• WHAT THE TASK ASKS: Find, in the records below, the line that contains "Generate a Blender" and the line that contains "rng = np.random.default_rng(11)". Copy those two lines and everything between them exactly, but not the pictures.

======== TASK INPUT

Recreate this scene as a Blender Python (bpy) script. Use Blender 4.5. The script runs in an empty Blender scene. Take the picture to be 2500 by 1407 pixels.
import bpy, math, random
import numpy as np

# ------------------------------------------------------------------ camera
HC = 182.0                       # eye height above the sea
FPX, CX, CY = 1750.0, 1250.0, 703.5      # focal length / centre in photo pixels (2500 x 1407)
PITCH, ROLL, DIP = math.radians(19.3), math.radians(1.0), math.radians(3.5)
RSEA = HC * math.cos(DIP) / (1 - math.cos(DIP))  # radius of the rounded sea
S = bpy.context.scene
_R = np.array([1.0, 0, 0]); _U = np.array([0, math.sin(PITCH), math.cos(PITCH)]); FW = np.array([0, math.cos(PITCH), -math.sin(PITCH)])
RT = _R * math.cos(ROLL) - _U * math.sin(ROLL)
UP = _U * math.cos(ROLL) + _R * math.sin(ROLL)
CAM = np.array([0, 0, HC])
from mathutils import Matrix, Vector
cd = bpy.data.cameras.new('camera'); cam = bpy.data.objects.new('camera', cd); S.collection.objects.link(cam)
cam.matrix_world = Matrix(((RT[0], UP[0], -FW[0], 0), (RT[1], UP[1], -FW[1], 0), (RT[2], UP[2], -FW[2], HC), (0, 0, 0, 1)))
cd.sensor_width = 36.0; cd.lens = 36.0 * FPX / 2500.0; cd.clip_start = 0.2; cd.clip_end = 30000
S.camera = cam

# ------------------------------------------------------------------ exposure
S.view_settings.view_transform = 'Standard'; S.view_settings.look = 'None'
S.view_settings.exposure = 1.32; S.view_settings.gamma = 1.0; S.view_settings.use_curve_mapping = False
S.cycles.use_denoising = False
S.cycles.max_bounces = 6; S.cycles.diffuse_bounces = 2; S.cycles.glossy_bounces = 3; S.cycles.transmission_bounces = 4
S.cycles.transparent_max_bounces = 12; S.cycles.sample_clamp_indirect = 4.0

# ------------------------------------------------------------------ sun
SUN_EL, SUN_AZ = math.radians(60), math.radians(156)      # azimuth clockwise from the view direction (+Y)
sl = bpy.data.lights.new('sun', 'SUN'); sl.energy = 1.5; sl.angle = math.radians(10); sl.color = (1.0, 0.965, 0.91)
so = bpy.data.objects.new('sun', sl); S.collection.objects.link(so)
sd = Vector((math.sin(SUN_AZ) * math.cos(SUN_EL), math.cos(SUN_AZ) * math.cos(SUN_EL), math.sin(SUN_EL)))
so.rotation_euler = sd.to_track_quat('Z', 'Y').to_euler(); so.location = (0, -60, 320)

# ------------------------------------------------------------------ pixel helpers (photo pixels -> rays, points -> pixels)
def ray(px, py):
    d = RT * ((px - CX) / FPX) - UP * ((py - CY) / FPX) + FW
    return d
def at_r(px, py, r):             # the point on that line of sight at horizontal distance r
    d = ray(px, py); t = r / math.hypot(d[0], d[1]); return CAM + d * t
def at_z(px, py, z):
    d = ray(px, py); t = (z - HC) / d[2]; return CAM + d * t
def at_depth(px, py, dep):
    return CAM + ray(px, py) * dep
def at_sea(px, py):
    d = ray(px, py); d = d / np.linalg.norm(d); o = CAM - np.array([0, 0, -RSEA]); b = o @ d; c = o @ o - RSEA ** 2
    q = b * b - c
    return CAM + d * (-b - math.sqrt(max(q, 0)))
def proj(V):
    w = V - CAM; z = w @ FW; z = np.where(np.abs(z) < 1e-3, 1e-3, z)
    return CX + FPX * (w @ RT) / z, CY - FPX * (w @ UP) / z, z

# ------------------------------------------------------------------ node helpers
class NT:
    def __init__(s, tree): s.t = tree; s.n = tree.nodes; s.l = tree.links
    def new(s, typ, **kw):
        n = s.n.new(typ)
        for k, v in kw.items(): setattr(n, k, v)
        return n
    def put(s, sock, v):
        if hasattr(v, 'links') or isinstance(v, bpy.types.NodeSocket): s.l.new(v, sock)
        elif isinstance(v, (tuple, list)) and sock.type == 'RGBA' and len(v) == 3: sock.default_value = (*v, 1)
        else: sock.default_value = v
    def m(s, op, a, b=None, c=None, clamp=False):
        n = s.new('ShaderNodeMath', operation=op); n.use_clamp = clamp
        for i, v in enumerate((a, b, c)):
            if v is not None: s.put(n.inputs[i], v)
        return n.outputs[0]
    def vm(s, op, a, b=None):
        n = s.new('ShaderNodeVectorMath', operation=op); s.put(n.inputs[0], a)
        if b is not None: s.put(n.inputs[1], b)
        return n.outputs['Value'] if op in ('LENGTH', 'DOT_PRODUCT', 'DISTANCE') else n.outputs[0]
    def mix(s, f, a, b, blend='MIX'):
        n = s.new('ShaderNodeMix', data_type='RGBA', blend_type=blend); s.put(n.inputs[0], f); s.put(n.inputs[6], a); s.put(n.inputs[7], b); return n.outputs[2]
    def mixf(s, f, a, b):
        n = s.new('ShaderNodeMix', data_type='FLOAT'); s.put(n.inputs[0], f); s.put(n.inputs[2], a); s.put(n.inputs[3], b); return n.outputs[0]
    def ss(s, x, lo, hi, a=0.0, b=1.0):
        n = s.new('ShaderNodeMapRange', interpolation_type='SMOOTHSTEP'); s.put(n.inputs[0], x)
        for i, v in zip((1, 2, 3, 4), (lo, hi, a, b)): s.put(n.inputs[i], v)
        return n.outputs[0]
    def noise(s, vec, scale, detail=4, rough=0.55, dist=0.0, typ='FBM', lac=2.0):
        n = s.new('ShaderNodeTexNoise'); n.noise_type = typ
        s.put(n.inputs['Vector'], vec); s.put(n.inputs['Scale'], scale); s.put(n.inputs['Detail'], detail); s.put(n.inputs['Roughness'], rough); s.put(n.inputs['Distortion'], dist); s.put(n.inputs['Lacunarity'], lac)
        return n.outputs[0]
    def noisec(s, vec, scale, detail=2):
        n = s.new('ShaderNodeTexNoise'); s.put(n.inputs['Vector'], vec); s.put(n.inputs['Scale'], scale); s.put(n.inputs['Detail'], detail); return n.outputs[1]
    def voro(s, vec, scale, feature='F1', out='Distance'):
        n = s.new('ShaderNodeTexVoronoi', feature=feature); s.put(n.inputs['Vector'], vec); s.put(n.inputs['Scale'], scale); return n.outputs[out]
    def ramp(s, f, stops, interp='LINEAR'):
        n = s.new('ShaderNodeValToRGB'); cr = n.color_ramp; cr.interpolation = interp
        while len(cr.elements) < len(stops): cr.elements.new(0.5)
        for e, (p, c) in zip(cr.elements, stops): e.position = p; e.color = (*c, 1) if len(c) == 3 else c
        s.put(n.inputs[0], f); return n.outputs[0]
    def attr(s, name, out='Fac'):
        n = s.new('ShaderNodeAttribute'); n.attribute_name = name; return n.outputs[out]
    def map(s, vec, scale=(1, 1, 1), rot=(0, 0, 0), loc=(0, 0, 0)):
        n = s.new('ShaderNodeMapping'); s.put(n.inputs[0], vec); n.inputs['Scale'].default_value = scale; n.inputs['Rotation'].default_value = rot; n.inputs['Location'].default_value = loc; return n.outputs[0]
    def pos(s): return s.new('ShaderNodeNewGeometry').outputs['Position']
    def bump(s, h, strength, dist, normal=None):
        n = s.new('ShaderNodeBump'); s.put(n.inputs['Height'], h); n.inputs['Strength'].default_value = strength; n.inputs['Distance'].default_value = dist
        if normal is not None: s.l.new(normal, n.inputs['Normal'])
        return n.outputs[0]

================
======== TASK INPUT

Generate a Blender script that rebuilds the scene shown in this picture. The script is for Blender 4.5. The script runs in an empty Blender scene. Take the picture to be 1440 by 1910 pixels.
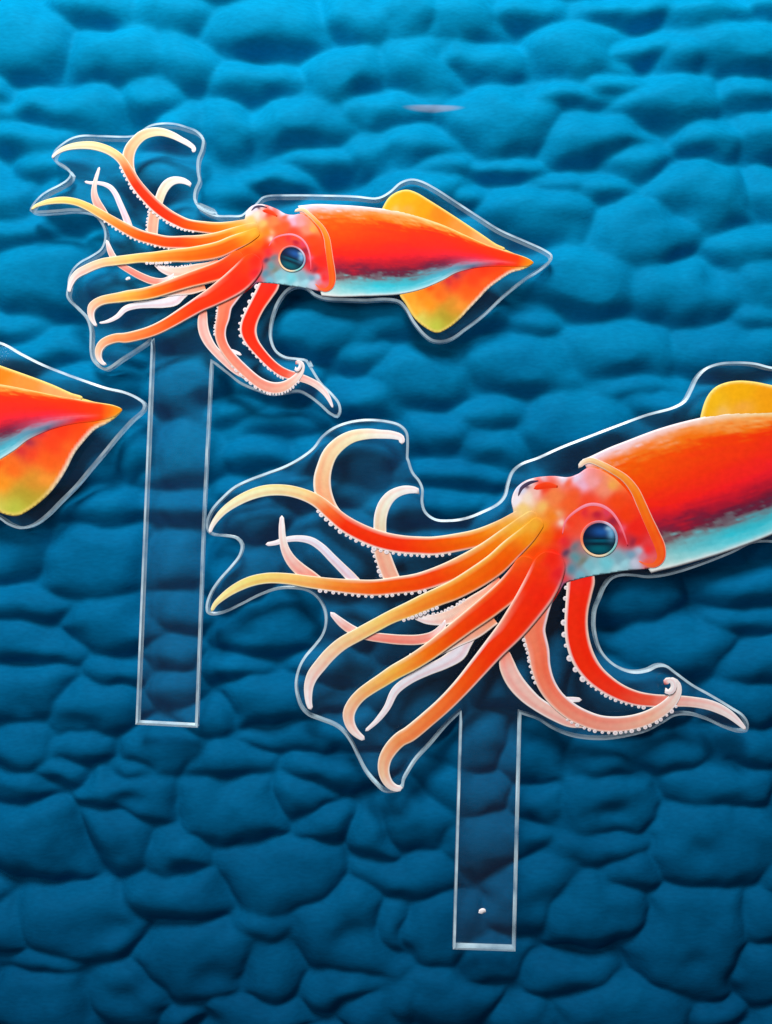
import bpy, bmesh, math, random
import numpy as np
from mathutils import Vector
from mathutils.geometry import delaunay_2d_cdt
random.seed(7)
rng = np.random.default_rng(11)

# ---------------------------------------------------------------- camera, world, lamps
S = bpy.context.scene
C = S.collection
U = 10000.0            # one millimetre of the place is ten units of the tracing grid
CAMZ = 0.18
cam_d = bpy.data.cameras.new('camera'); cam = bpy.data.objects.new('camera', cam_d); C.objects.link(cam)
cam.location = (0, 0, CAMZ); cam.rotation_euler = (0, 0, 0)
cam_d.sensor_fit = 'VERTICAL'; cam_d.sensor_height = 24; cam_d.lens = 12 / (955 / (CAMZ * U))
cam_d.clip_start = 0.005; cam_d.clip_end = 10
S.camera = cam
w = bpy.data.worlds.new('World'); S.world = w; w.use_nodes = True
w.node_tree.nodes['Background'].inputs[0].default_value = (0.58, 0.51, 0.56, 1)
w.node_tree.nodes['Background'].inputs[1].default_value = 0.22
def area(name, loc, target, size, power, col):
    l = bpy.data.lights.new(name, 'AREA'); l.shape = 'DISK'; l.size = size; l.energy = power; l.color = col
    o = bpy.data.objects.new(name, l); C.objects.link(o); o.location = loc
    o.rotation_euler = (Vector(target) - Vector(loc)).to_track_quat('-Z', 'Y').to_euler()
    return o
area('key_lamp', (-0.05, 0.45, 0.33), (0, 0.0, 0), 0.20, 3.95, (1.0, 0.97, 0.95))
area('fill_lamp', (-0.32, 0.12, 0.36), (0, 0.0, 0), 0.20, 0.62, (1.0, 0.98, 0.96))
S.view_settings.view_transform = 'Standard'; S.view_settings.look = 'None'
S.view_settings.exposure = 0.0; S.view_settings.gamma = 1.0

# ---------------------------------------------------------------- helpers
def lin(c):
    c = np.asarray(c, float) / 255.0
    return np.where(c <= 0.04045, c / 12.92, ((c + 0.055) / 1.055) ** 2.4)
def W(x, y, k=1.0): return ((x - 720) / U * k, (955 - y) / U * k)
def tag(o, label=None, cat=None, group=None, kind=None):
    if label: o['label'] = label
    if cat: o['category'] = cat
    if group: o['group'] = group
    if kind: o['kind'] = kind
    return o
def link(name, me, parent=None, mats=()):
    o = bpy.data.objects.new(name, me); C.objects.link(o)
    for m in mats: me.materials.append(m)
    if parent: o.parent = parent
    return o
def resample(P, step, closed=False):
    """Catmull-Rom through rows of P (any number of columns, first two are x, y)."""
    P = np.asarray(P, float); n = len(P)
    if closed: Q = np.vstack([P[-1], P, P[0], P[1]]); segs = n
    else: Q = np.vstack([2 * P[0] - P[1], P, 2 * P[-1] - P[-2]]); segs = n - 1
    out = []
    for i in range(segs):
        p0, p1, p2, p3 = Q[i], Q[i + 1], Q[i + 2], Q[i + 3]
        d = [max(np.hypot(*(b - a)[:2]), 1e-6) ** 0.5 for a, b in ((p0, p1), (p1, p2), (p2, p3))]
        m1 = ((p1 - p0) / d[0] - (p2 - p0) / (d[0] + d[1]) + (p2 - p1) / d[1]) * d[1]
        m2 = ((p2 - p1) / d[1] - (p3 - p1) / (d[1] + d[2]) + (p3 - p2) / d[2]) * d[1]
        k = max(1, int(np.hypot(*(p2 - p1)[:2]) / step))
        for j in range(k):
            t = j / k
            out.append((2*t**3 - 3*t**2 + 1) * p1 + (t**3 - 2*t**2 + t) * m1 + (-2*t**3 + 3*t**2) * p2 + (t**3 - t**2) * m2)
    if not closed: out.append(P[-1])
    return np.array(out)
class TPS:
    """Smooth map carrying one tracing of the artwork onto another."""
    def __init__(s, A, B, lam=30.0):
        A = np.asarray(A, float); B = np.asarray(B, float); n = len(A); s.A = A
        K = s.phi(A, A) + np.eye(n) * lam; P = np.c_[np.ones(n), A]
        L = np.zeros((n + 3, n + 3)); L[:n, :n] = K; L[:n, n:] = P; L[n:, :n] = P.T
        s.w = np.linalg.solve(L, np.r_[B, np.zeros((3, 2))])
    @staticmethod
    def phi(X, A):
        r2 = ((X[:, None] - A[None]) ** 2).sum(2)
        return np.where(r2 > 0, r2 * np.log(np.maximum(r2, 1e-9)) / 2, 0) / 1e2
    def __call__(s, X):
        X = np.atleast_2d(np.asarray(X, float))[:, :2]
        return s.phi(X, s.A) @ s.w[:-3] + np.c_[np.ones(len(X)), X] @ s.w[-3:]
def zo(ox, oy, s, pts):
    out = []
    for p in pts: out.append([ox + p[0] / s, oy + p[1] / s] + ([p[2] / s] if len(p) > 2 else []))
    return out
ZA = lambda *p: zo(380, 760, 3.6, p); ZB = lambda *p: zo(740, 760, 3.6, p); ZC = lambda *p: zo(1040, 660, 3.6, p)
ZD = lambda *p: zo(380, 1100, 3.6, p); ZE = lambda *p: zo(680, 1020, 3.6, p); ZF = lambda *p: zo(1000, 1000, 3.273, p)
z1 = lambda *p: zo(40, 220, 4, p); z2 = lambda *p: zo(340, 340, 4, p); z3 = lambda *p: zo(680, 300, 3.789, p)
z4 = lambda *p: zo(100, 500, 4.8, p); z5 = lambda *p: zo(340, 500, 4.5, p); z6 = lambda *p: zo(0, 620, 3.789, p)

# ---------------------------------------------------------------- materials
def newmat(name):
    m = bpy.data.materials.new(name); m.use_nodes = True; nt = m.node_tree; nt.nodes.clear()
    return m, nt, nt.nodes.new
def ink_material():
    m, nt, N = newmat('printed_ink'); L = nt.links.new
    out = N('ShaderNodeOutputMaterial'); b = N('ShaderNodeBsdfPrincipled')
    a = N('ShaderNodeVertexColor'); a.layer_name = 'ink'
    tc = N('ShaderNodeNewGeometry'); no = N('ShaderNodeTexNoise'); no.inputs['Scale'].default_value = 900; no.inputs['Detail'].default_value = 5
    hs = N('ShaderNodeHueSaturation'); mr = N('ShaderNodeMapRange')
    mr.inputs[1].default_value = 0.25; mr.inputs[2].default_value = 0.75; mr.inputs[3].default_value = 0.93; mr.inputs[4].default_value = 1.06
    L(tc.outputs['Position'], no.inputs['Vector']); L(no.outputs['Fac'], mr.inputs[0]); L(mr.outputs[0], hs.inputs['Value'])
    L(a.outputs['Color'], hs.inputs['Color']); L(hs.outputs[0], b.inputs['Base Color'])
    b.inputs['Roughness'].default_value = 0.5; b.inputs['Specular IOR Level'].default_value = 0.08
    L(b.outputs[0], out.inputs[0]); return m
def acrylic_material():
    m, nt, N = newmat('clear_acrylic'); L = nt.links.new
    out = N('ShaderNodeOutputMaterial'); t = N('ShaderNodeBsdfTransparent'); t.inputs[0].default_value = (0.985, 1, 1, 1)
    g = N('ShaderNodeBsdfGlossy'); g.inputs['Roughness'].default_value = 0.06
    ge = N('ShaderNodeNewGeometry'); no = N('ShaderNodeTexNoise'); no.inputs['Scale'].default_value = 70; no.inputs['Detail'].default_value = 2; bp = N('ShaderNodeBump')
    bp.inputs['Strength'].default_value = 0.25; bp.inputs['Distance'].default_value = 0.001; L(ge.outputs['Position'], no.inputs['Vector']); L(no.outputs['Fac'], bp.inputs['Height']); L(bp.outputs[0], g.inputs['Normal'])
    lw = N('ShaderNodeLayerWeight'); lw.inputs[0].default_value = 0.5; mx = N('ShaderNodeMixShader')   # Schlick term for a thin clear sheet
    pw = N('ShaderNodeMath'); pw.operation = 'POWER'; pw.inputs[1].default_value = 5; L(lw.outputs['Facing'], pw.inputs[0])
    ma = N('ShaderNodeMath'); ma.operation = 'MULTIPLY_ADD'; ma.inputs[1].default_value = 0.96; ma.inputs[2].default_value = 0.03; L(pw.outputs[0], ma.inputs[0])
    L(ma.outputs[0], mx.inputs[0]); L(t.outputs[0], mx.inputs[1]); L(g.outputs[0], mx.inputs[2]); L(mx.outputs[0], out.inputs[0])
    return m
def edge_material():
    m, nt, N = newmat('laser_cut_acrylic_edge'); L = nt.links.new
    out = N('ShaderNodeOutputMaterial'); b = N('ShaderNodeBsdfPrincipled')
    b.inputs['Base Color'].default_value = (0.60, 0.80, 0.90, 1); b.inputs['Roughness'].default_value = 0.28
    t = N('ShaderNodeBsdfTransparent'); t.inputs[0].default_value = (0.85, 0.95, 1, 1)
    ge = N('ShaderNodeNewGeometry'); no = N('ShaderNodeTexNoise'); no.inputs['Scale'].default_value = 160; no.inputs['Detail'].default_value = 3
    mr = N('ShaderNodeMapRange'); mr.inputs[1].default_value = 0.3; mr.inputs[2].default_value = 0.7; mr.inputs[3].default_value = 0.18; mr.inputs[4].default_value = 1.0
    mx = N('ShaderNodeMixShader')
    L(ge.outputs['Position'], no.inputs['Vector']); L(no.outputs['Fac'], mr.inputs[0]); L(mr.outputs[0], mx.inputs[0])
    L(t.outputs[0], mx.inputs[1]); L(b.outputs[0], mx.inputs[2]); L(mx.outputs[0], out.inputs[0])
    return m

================

• WRITTEN RESPONSE:
Generate a Blender script that rebuilds the scene shown in this picture. The script is for Blender 4.5. The script runs in an empty Blender scene. Take the picture to be 1440 by 1910 pixels.
import bpy, bmesh, math, random
import numpy as np
from mathutils import Vector
from mathutils.geometry import delaunay_2d_cdt
random.seed(7)
rng = np.random.default_rng(11)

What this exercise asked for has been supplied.